Dryas ("oak") is the name of nine characters in Greek mythology

1. Dryas was the son of King Lycurgus, king of the Edoni in Thrace. He was killed when Lycurgus went insane [1] and mistook him for a mature trunk of ivy, a plant holy to the god Dionysus, whose cult Lycurgus was attempting to extirpate.

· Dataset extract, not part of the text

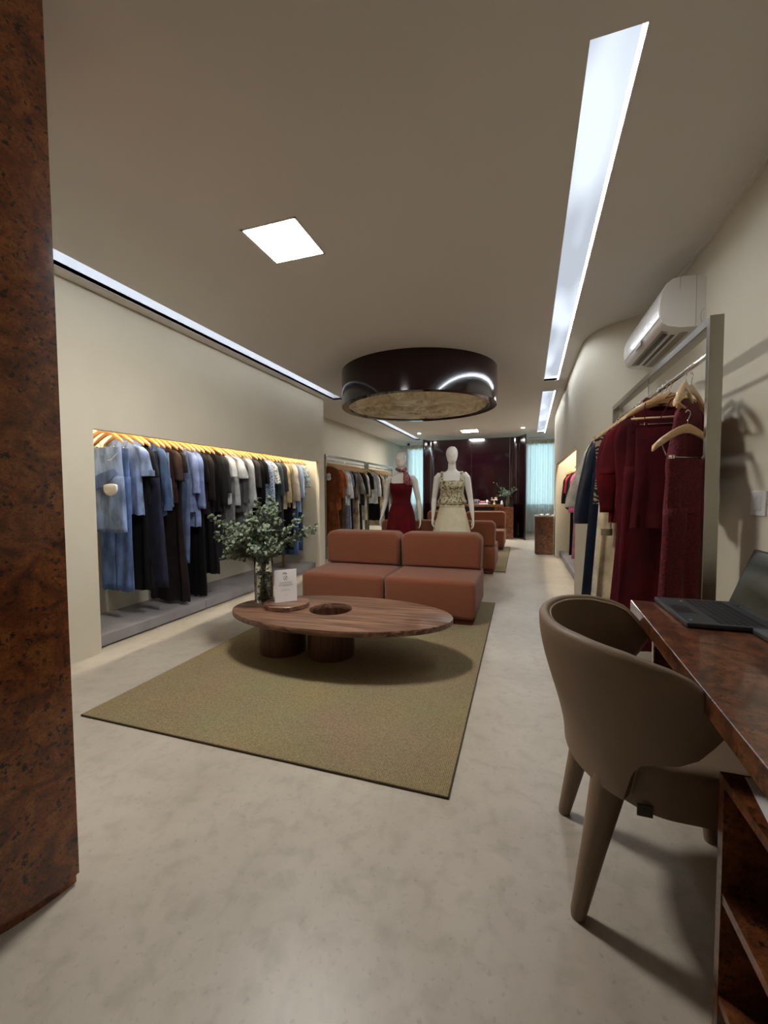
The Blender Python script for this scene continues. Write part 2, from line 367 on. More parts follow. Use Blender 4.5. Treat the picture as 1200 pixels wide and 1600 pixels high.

Resisting the arrival of the god, Lycurgus had pursued all of Dionysus' followers, the Maenads, with an ox-goad and imprisoned them[2]; Dionysus was forced to flee to the undersea grotto of Thetis the sea nymph. Homer (Iliad 4) says that Zeus struck him blind; Dryas, the oak, is sacred to Zeus. The compiler of Bibliotheke (3.5.1) says that Dionysus drove Lycurgus insane. In his madness, Lycurgus pruned the corpse of Dryas of its nose, ears, fingers and toes: the land of Thrace dried up in horror. An oracle predicted that the land would stay dry and barren as long as Lycurgus was alive, so his people had him torn apart by wild horses. With Lycurgus dead, Dionysus lifted the curse. [3]

2. Dryas, father of the aforementioned Lycurgus, and thus grandfather of Dryas #1. In Iliad 1, Nestor numbers Dryas among an earlier generation of heroes of his youth, "the strongest men that Earth has bred, the strongest men against the strongest enemies, a savage mountain-dwelling tribe whom they utterly destroyed"; "Shepherd of the People", Nestor calls him (Iliad 1.263). No trace of such an oral tradition, which Homer's listeners would have recognized in Nestor's allusion, survived in literary epic. According to Homer, it was him who Lycurgus killed.

3. Dryas, the son of Ares or of Iapetus. He was involved in the hunt for the Calydonian Boar and fought with the Lapiths against the Centaurs. His brother, Tereus, falsely believing that he was plotting to kill his son, murdered him.[4]

4. Dryas the seer, father of Municus.

5. Dryas, one of the suitors of Pallene, daughter of Sithon. He was killed by Clitus, who then went on to marry Pallene.

6. Dryas, father of Amphilochus.

7. Dryas, one of the sons of Aegyptus and Polyxo. He married (and was murdered by) Hecabe or Eurydice, daughter of Danaus and the naiad Caliadne, daughter of Nilus and Polyxo's sister. [5]

8. Dryas, a chieftain from Tanagra he brought 1000 archers with him to defend Thebes against the Seven Against Thebes. He died in battle, felled by an unknown hand. [6]

9. Dryas, a Greek warrior killed, during the Trojan War, by Deiphobus. [7]

References

  1. ^ Homer calls him mainomenos, "mad like a maenad" Iliad 4.130-40.
  2. ^ The mytheme of the resistance to Dionysus' arrival and the god's retaliation is repeated in numerous contexts. "A myth of arrival whose main themes were resistance to the new cult, which the people did not understand, and persecution of the god and the women who worshiped him, was current in various regions on the mainland" (Kerenyi 196:175).
  3. ^ Apollodorus, Library, 3.5.1
  4. ^ Hyginus, Fabulae, 159, 173.
  5. ^ CALIADNE : Naiad nymph of the Nile in Egypt ; Greek mythology : KALIADNE
  6. ^ Statius, Thebaid, 9.841
  7. ^ Quintus Smyrnaeus, The Fall of Troy, 11.90
  • Robert Graves, (1955) 1960. The Greek Myths 27.e.
  • Homer, Iliad vi. 530-40.
  • Karl Kerenyi, 1976. Dionysos: Archetypal Image of Indestructible Life (Princeton: Bollingen) Translated by Ralph Manheim.